The consequence is that FDVV's technology exposure at 25% has grown substantially from the approximately 15% weight the fund carried in 2016 — tracking the actual growth of technology as a share of total market capitalization rather than capping it artificially. The iShares Core High Dividend ETF (HDV) — which screens purely on dividend yield without the composite score adjustment — holds essentially no technology as a result, and the ten-year performance gap between HDV and FDVV reflects precisely the cost of excluding technology from a U.S. equity portfolio over the past decade. FDVV's methodology prevented that exclusion while still delivering above-market yield. That is the design achievement that makes the fund worth owning at $57.41.

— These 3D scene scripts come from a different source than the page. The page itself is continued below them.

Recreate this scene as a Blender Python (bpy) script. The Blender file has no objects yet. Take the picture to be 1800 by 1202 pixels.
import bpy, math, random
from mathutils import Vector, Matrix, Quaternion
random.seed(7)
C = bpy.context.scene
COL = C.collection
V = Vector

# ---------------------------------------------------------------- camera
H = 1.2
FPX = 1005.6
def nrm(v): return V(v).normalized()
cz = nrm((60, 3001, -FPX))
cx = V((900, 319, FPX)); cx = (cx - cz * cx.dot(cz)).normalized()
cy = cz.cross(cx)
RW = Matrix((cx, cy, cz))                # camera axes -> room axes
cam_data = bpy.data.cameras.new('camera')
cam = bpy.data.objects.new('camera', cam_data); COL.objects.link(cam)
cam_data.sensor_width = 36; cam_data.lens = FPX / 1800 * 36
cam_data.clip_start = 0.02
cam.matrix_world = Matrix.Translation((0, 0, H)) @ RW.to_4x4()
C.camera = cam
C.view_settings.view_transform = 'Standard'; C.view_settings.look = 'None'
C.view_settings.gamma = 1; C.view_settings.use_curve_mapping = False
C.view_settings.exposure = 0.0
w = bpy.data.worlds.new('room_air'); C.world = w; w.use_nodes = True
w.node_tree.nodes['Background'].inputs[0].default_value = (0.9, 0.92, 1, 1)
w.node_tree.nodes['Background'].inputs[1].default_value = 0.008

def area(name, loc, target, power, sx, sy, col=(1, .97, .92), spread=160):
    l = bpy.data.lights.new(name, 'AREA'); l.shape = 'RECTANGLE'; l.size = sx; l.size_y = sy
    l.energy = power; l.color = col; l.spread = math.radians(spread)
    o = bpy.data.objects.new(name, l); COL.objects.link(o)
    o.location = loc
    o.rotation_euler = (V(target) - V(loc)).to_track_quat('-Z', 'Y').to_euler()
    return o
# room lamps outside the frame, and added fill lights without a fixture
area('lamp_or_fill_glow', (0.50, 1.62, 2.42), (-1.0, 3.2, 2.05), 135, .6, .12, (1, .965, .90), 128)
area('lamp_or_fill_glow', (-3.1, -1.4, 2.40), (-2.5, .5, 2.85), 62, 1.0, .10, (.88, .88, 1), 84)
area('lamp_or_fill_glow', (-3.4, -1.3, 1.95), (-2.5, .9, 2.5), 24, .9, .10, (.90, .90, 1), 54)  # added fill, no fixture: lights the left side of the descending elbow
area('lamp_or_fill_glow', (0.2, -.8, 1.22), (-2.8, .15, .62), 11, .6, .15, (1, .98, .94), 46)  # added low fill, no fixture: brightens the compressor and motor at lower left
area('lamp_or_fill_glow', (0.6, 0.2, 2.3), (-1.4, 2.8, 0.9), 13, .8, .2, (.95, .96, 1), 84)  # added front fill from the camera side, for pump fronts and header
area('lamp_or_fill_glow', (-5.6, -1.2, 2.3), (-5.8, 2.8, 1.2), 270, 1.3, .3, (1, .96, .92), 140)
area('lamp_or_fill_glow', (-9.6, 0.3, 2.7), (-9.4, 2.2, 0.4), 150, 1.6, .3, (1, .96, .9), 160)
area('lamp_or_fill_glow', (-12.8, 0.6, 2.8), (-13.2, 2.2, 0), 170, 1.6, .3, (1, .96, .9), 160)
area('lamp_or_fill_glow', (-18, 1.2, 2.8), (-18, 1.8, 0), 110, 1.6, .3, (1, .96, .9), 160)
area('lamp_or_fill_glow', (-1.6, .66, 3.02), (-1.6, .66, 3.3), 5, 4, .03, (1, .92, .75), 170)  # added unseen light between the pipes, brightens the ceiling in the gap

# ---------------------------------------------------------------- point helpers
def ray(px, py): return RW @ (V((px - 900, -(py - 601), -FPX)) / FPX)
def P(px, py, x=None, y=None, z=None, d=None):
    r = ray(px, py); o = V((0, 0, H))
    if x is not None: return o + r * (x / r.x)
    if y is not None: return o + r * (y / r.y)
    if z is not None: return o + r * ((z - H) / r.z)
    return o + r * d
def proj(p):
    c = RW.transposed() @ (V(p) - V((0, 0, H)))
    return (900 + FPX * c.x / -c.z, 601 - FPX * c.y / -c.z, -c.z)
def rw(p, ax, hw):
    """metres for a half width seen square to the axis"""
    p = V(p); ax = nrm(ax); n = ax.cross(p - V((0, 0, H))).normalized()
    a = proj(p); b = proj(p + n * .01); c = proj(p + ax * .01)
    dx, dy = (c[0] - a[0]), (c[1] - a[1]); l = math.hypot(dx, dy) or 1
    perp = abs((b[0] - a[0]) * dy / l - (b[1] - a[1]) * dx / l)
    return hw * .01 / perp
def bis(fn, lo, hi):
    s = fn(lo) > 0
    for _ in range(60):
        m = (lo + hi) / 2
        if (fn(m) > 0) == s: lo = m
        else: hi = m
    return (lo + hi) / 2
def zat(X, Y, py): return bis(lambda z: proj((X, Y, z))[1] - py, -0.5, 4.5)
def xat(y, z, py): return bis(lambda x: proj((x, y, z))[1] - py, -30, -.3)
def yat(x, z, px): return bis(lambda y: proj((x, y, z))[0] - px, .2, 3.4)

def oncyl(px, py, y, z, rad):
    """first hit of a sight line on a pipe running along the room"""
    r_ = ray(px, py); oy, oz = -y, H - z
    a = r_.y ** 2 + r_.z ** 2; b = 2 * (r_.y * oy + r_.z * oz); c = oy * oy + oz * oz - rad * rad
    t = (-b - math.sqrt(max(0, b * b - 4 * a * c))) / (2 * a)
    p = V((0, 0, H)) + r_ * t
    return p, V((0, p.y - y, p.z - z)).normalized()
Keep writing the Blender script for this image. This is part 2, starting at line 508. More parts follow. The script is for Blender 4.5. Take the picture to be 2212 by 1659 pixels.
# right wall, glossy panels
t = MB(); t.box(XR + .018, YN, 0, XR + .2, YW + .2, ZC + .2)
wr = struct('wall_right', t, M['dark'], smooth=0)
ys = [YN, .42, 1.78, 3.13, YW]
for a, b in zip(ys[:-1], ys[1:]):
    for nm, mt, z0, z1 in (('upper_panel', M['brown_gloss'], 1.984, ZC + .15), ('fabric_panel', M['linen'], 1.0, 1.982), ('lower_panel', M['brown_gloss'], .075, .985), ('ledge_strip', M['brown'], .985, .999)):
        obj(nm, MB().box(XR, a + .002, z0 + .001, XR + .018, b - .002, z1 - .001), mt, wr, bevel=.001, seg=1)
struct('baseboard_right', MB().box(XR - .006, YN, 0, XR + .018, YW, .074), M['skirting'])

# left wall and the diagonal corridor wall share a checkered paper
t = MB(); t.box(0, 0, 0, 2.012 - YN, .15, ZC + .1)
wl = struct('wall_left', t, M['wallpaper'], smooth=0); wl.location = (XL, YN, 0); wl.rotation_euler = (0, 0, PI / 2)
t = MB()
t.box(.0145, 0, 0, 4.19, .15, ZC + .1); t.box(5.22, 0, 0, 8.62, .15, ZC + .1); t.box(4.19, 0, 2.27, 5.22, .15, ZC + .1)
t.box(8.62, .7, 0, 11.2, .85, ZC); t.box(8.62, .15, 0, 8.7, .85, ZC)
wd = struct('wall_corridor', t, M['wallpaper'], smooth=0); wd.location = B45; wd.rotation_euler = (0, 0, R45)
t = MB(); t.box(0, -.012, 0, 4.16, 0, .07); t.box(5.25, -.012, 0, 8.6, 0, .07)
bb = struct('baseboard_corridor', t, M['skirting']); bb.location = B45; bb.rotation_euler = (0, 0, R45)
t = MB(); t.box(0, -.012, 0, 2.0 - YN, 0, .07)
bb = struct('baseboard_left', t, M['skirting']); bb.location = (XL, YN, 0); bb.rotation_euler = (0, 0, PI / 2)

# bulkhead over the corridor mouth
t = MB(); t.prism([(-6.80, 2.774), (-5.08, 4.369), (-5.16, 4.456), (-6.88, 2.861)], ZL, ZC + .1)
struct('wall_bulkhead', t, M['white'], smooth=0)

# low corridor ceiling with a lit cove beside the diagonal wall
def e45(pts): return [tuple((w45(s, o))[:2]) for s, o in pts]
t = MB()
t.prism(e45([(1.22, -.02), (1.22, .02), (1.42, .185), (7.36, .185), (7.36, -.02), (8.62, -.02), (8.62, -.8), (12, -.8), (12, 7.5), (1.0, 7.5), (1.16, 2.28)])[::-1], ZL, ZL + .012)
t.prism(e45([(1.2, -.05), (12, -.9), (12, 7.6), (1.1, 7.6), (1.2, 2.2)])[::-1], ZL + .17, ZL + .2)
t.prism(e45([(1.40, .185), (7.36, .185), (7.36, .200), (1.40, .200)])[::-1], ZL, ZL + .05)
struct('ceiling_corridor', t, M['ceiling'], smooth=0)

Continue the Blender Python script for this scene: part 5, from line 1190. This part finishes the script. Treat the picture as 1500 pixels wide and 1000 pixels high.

FDVV (NYSEARCA:FDVV) is a buy at $57.41. The 22% forward P/E discount to SPY at 17.26x, 2.88% estimated yield on 0.15% expenses, 11.84% three-year EPS CAGR with a 1.63x modified PEG that beats SPY's 1.81x, and the barbell strategy that naturally diversifies across lowly correlated growth and income sub-portfolios constitute a fundamentally compelling package at the current price. The 0% energy allocation following February 23's reconstitution is the near-term friction point — and it is best addressed by pairing FDVV with SCHD, whose 12.66% overlap with FDVV makes the combination almost entirely additive. The combined position produces approximately 7.5% energy exposure, SCHD's 3.41% yield complementing FDVV's growth component, and SCHD's -10.88% worst-one-year floor moderating FDVV's -20.05% worst-case drawdown. Standalone FDVV at $57.41 with the 52-week low at $42.84 — a 25% drawdown from current levels to the worst price of the past year — is a fund that has already absorbed its major downside event and now trades at a 17.26x forward multiple with double-digit earnings growth and a 2.88% income yield. That is not a fund you sell. Stop on sustained monthly close below $52.00.